11. Ogni accertamento di atti o comportamenti discriminatori ai sensi dell'articolo 41 posti in essere da imprese alle quali siano stati accordati benefici ai sensi delle leggi vigenti dello Stato o delle Regioni, ovvero che abbiano stipulato contratti di appalto attinenti all'esecuzione di opere pubbliche, di servizi o di forniture, è immediatamente comunicato dal pretore, secondo le modalità previste dal regolamento di attuazione, alle amministrazioni pubbliche o enti pubblici che abbiano disposto la concessione del beneficio, incluse le agevolazioni finanziarie o creditizie, o dell'appalto. Tali amministrazioni o enti revocano il beneficio e, nei casi più gravi, dispongono l'esclusione del responsabile per due anni da qualsiasi ulteriore concessione di agevolazioni finanziarie o creditizie, ovvero da qualsiasi appalto.

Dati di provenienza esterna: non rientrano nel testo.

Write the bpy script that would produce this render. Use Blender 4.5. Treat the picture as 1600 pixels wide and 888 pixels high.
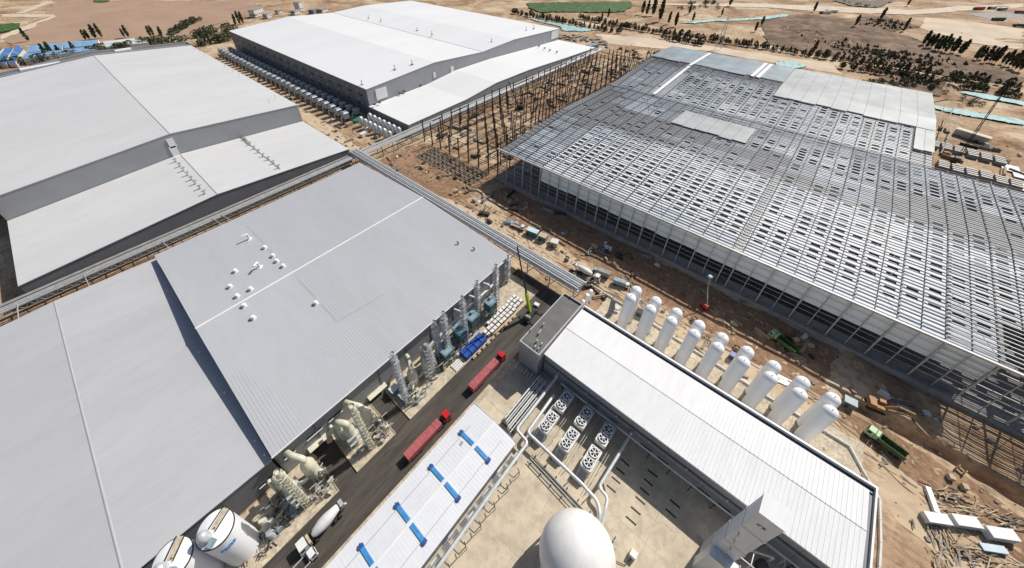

12. Le Regioni, in collaborazione con le Province e con i Comuni, con le associazioni di immigrati e del volontariato sociale, ai fini dell'applicazione delle norme del presente articolo e dello studio del fenomeno, predispongono centri di osservazione, di informazione e di assistenza legale per gli stranieri, vittime delle discriminazioni per motivi razziali, etnici, nazionali o religiosi.

tornasu.gif (876 byte)

Legge 40/98 Art. 44

Commissione per le politiche di integrazione

  1. Presso la presidenza del Consiglio dei ministri - Dipartimento per gli affari sociali é istituita la Commissione per le politiche di integrazione.
  2. La Commissione ha i compiti di predisporre per il Governo, anche ai fini dell'obbligo di riferire al Parlamento, il rapporto annuale sullo stato di attuazione delle politiche per l'integrazione degli immigrati, di formulare proposte di interventi di adeguamento di tali politiche nonché di fornire risposta a quesiti posti dal Governo concernenti le politiche per l'immigrazione, interculturali, e gli interventi contro il razzismo.